**Exercise aim**
Locate each line of the material that contains "wide", then return it.

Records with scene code
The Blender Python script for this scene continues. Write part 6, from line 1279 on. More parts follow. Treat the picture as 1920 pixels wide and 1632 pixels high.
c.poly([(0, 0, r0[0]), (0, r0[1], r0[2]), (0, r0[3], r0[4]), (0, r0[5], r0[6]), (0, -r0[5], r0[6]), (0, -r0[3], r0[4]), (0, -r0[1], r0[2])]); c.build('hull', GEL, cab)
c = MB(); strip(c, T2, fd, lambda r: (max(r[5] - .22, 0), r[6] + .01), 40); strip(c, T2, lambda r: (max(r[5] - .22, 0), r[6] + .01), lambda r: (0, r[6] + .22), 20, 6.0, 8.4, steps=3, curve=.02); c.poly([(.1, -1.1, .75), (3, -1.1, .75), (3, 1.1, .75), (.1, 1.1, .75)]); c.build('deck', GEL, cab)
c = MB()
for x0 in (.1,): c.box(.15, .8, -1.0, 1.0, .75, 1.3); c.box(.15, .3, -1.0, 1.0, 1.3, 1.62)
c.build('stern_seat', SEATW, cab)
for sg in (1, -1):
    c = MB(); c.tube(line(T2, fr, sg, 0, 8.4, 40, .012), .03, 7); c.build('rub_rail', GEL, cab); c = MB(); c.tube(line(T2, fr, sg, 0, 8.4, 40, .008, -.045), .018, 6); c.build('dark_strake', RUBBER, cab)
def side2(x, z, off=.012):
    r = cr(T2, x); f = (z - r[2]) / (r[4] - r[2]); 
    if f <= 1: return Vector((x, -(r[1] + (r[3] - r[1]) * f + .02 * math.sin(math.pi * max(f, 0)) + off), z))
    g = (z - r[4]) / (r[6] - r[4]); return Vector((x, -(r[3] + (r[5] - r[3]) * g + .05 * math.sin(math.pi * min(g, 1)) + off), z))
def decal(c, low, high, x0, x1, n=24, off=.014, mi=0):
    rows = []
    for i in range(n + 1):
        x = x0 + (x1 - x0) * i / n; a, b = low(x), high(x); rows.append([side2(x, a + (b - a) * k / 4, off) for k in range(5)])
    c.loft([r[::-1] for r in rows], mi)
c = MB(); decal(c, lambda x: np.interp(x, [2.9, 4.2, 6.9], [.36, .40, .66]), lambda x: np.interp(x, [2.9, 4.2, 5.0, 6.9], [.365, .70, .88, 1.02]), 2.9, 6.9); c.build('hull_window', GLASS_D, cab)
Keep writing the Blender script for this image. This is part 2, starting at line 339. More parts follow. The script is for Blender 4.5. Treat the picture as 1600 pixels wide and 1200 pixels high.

**Written response**
The Blender Python script for this scene continues. Write part 6, from line 1279 on. More parts follow. Treat the picture as 1920 pixels wide and 1632 pixels high.
Keep writing the Blender script for this image. This is part 2, starting at line 339. More parts follow. The script is for Blender 4.5. Treat the picture as 1600 pixels wide and 1200 pixels high.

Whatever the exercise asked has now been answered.